Task prompt:
Reproduce the material below line by line, beginning with its first line and ending with the line that contains "col = scene.collection"; leave out pictures.
....................
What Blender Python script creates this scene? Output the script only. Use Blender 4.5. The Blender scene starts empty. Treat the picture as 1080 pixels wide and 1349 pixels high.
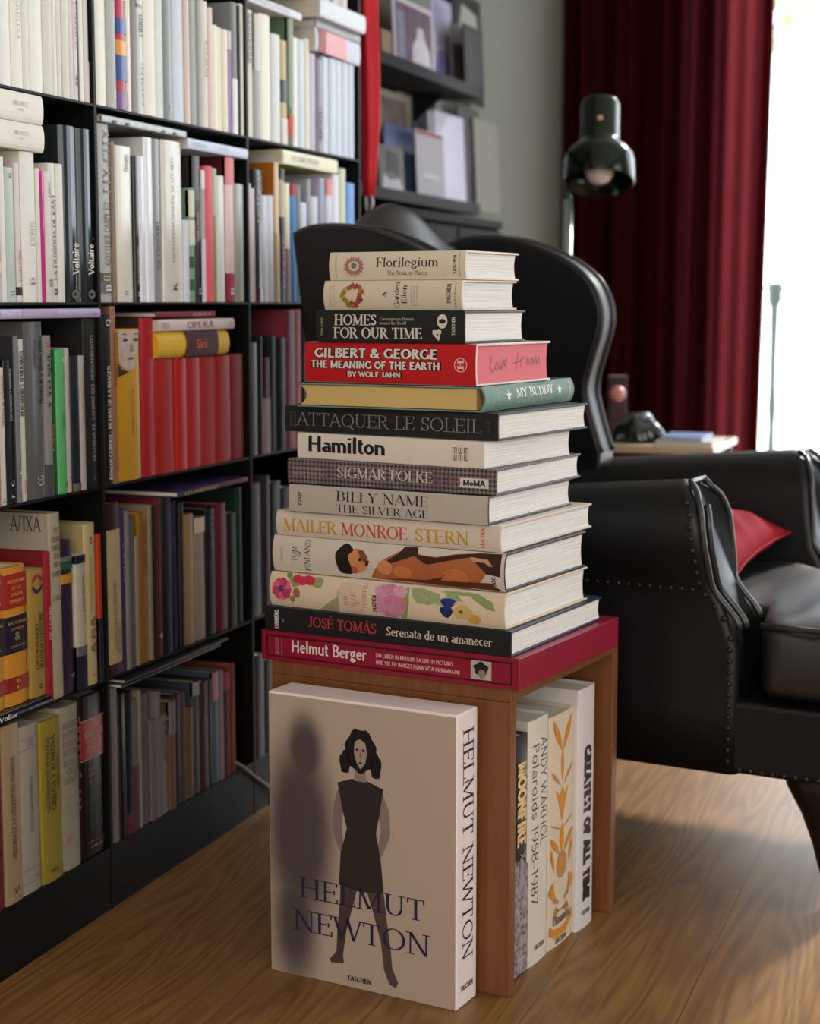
import bpy, bmesh, math, random
from mathutils import Vector, Matrix
random.seed(7)
PI = math.pi
scene = bpy.context.scene
col = scene.collection

# ------------------------------------------------------------------ camera
FPX, CX, CY, EYE = 2200.0, 540.0, 674.5, 0.92
PITCH = math.atan(278 / FPX)
YAW = math.atan(810 * math.cos(PITCH) / FPX)
cam_data = bpy.data.cameras.new('camera')
cam = bpy.data.objects.new('camera', cam_data)
col.objects.link(cam)
cam.location = (0, 0, EYE)
cam.rotation_euler = (PI / 2 - PITCH, 0, YAW)
cam_data.sensor_fit = 'VERTICAL'
cam_data.sensor_height = 24.0
cam_data.lens = 24.0 * FPX / 1349.0
cam_data.clip_start = 0.05
cam_data.dof.use_dof = True
cam_data.dof.focus_distance = 2.16
cam_data.dof.aperture_fstop = cam_data.lens / 1000.0 / 0.0135
scene.camera = cam

FW = Vector((-math.sin(YAW) * math.cos(PITCH), math.cos(YAW) * math.cos(PITCH), -math.sin(PITCH)))
RT = Vector((math.cos(YAW), math.sin(YAW), 0))
UP = RT.cross(FW)
EYEP = Vector((0, 0, EYE))

def ray(u, v): return FW + RT * ((u - CX) / FPX) - UP * ((v - CY) / FPX)
def on_plane(u, v, n, d):
    r = ray(u, v); n = Vector(n)
    return EYEP + r * ((d - n.dot(EYEP)) / n.dot(r))
def on_x(u, v, x): return on_plane(u, v, (1, 0, 0), x)
def on_y(u, v, y): return on_plane(u, v, (0, 1, 0), y)
def on_z(u, v, z): return on_plane(u, v, (0, 0, 1), z)
def at_depth(u, v, w): return EYEP + ray(u, v) * w

# ------------------------------------------------------------------ view, world, light
vs = scene.view_settings
scene.display_settings.display_device = 'sRGB'
vs.view_transform = 'Standard'; vs.look = 'None'; vs.gamma = 1.0; vs.use_curve_mapping = False
vs.exposure = 0.0
scene.cycles.use_denoising = True
scene.cycles.max_bounces = 8
scene.cycles.diffuse_bounces = 5
scene.cycles.glossy_bounces = 4
scene.cycles.caustics_reflective = False
scene.cycles.caustics_refractive = False
scene.cycles.sample_clamp_indirect = 6.0

world = bpy.data.worlds.new('overcast_sky'); scene.world = world
world.use_nodes = True
wn = world.node_tree.nodes; wl = world.node_tree.links
wn.clear()
wo = wn.new('ShaderNodeOutputWorld'); wb = wn.new('ShaderNodeBackground')
tc = wn.new('ShaderNodeTexCoord'); sp = wn.new('ShaderNodeSeparateXYZ'); rp = wn.new('ShaderNodeValToRGB')
wl.new(tc.outputs['Generated'], sp.inputs[0])
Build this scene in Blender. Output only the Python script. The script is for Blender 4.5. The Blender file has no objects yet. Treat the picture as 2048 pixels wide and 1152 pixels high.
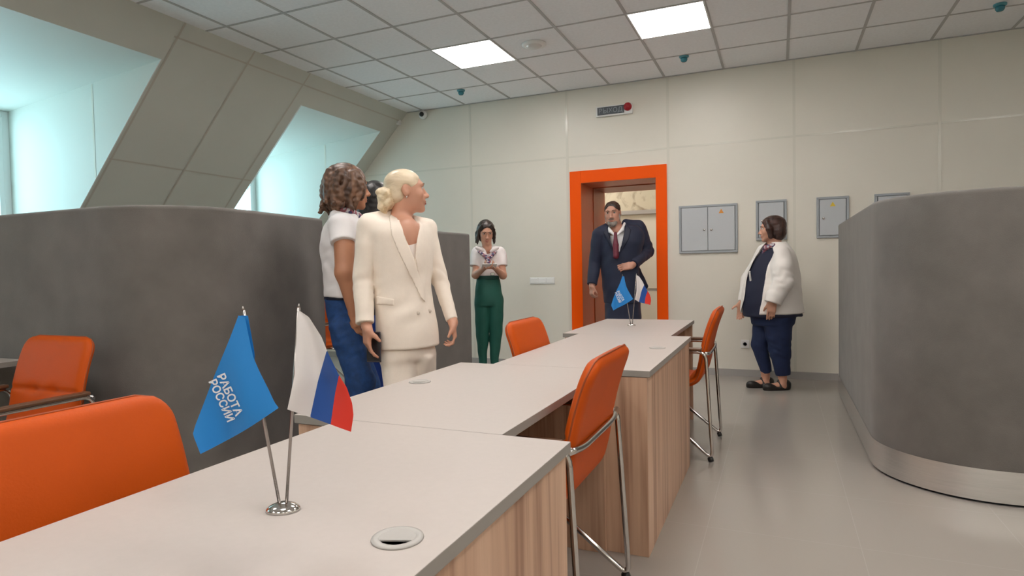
import bpy, bmesh, math, random
import numpy as np
from mathutils import Vector, Matrix
random.seed(4)
sc = bpy.context.scene
COL = sc.collection
PI = math.pi

# ------------------------------------------------------------------ camera
FPX, YAW, PITCH, ROLL, CAMZ = 1238.6, 0.40728, -0.0322, -0.01973, 1.167
def cam_axes():
    cy, sy = math.cos(YAW), math.sin(YAW)
    f = np.array([-sy, cy, 0]); ri = np.array([cy, sy, 0]); u = np.array([0, 0, 1.])
    f2 = f*math.cos(PITCH)+u*math.sin(PITCH); u2 = u*math.cos(PITCH)-f*math.sin(PITCH)
    return ri*math.cos(ROLL)+u2*math.sin(ROLL), u2*math.cos(ROLL)-ri*math.sin(ROLL), f2
CA, CB, CC = cam_axes()
cam = bpy.data.cameras.new('camera'); cam.sensor_width = 36; cam.lens = FPX/2048*36; cam.clip_start = .02
co = bpy.data.objects.new('camera', cam); COL.objects.link(co)
M = Matrix.Identity(4)
for i in range(3):
    M[i][0], M[i][1], M[i][2] = CA[i], CB[i], -CC[i]
M[2][3] = CAMZ
co.matrix_world = M
sc.camera = co

# ------------------------------------------------------------------ world, exposure
w = bpy.data.worlds.new('sky'); sc.world = w; w.use_nodes = True
bg = w.node_tree.nodes['Background']
bg.inputs['Strength'].default_value = 4.1
_n = w.node_tree.nodes; _l = w.node_tree.links            # pale blue sky; lower half made brighter, added light for the ceiling
_tc = _n.new('ShaderNodeTexCoord'); _sp = _n.new('ShaderNodeSeparateXYZ'); _r = _n.new('ShaderNodeValToRGB')
_l.new(_tc.outputs['Generated'], _sp.inputs[0]); _mr = _n.new('ShaderNodeMapRange'); _mr.inputs['From Min'].default_value = -.12; _mr.inputs['From Max'].default_value = .12
_l.new(_sp.outputs['Z'], _mr.inputs['Value']); _l.new(_mr.outputs[0], _r.inputs[0])
_r.color_ramp.elements[0].color = (.86, 1.42, 1.58, 1); _r.color_ramp.elements[1].color = (.50, .82, .91, 1)
_l.new(_r.outputs[0], bg.inputs['Color'])
sc.view_settings.view_transform = 'Standard'
sc.view_settings.look = 'None'
sc.view_settings.exposure = 0.30
sc.view_settings.gamma = 1.0
try:
    sc.cycles.use_denoising = True
    sc.cycles.max_bounces = 10; sc.cycles.diffuse_bounces = 6
    sc.cycles.sample_clamp_indirect = 6
    sc.cycles.caustics_reflective = False
except Exception:
    pass
LAMP = 15.0          # emission of the ceiling lamp diffusers

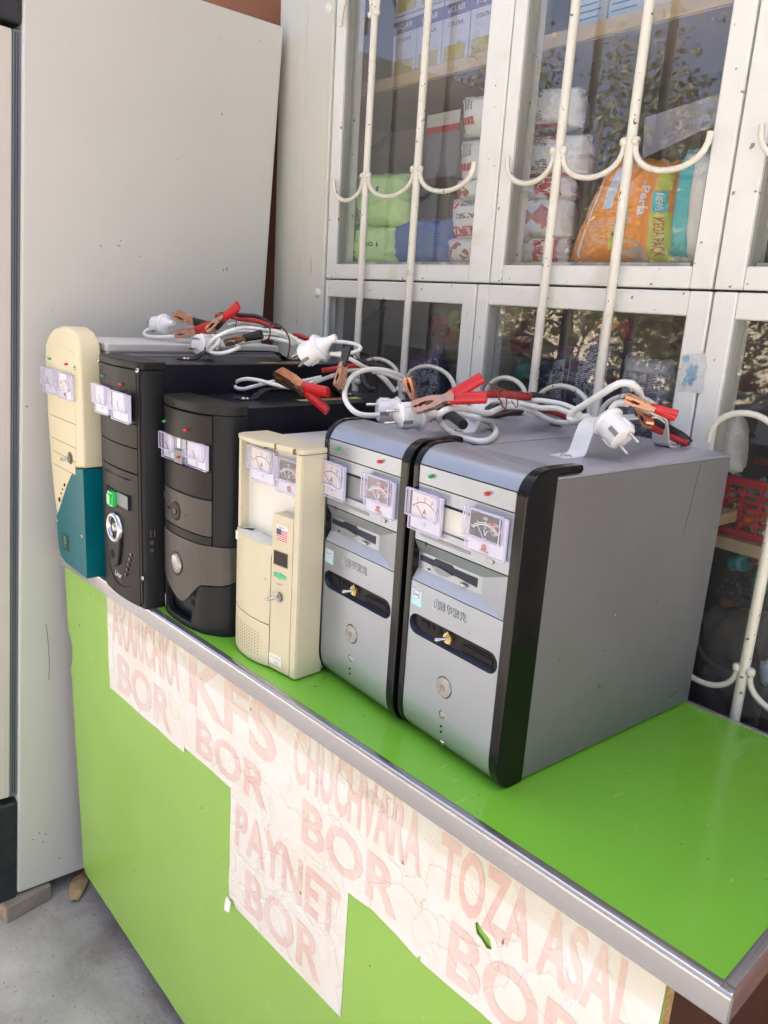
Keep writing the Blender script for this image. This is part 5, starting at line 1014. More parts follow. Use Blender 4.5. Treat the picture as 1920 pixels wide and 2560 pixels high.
cord('flat white loop lying on the charcoal tower', [at_y(*ZE(*q[:2]), q[2]) for q in ((1560, 40, .27), (1430, 90, .23), (1300, 108, .20), (1150, 80, .185), (1020, 45, .18), (900, 28, .18), (815, 45, .18), (778, 80, .178), (800, 115, .175), (870, 122, .175), (960, 98, .18), (1100, 62, .20), (1250, 40, .24), (1400, 50, .26), (1600, 10, .29))])
cord('white cord passing behind the open red clamp', path(Z2, [(530, 560, .22), (640, 520, .25), (760, 480, .28), (900, 435, .30), (1020, 420, .31)], y))
tie('green wire tie beyond the charcoal tower', path(Z2, [(930, 230, .33), (940, 270, .33), (990, 325, .33), (1050, 345, .32), (1075, 390, .32), (1050, 410, .33), (1020, 370, .34), (1060, 310, .34), (1110, 305, .34), (1150, 335, .34), (1150, 360, .34)], y), 'wire_brown', 0.0010)
lead('dark bent lead at the back of the charcoal tower', path(Z2, [(1010, 400, .36), (1020, 480, .36), (1040, 570, .35), (1090, 630, .345), (1160, 645, .34)], y), 'clamp_black', 0.0050)
# ---- bundle on the left silver tower
cord('big white loop standing up beside the grey-white plugs', path(Z2, [(1490, 545, .36), (1400, 490, .33), (1280, 445, .30), (1130, 428, .27), (1000, 452, .24), (900, 520, .21), (845, 620, .19), (838, 720, .175), (880, 810, .17), (960, 880, .17), (1060, 905, .18), (1190, 905, .20)], y), 0.0042)
cord('white cord behind the big standing loop', path(Z2, [(1180, 470, .36), (1260, 540, .37), (1310, 600, .38), (1350, 650, .39)], y), 0.0046)
cord('white cord under the wire label of the back clamp', path(Z2, [(1120, 450, .33), (1250, 470, .35), (1380, 520, .37), (1500, 560, .38)], y), 0.0038)
plug('power_plug', 'rear of two plugs lying side by side on the silver tower', P3(Z3, 425, 520, 0.215), (-0.50, -0.86, -0.03), R(80), 0.98, cone=False)
plug('power_plug', 'front of two plugs lying side by side on the silver tower', P3(Z3, 640, 585, 0.150), (-0.34, -0.93, -0.05), R(70), 1.02)
clamp('battery_clamp', 'copper clamp lying over the front plug, red grip raised', P3(Z3, 800, 500, 0.150), (0.66, 0.42, 0.30), (-0.35, 0.15, 1), 'red', 0.104, 14)
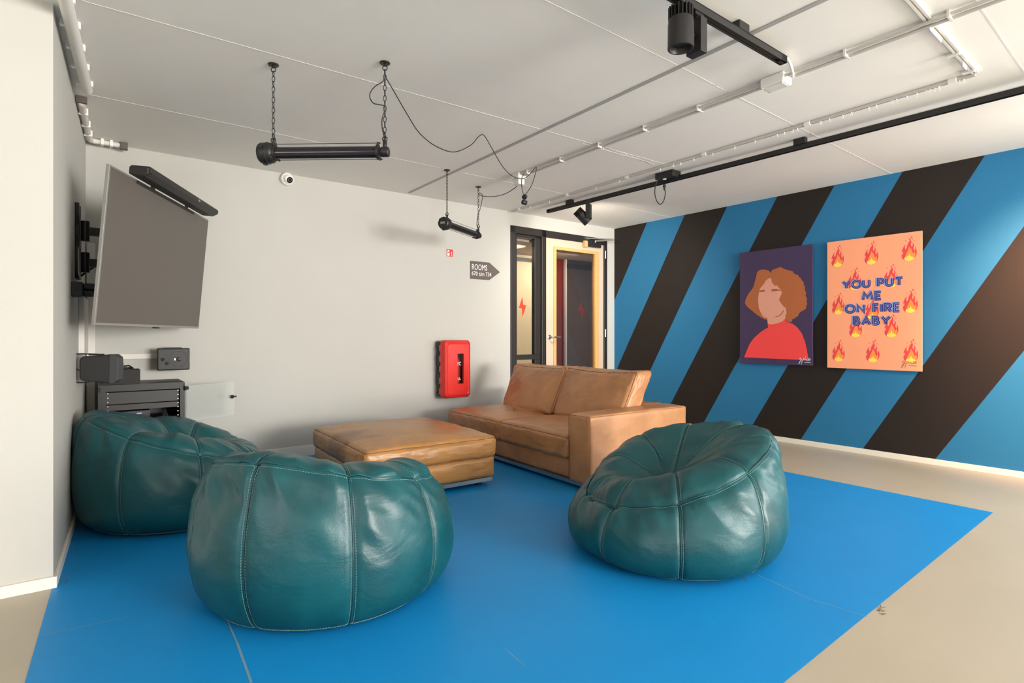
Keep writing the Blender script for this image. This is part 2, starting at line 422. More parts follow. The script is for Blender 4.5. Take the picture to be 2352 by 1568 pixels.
....................
Written solution:
What Blender Python script creates this scene? Output the script only. Use Blender 4.5. The Blender scene starts empty. Treat the picture as 1080 pixels wide and 1349 pixels high.
import bpy, bmesh, math, random
from mathutils import Vector, Matrix
random.seed(7)
PI = math.pi
scene = bpy.context.scene
col = scene.collection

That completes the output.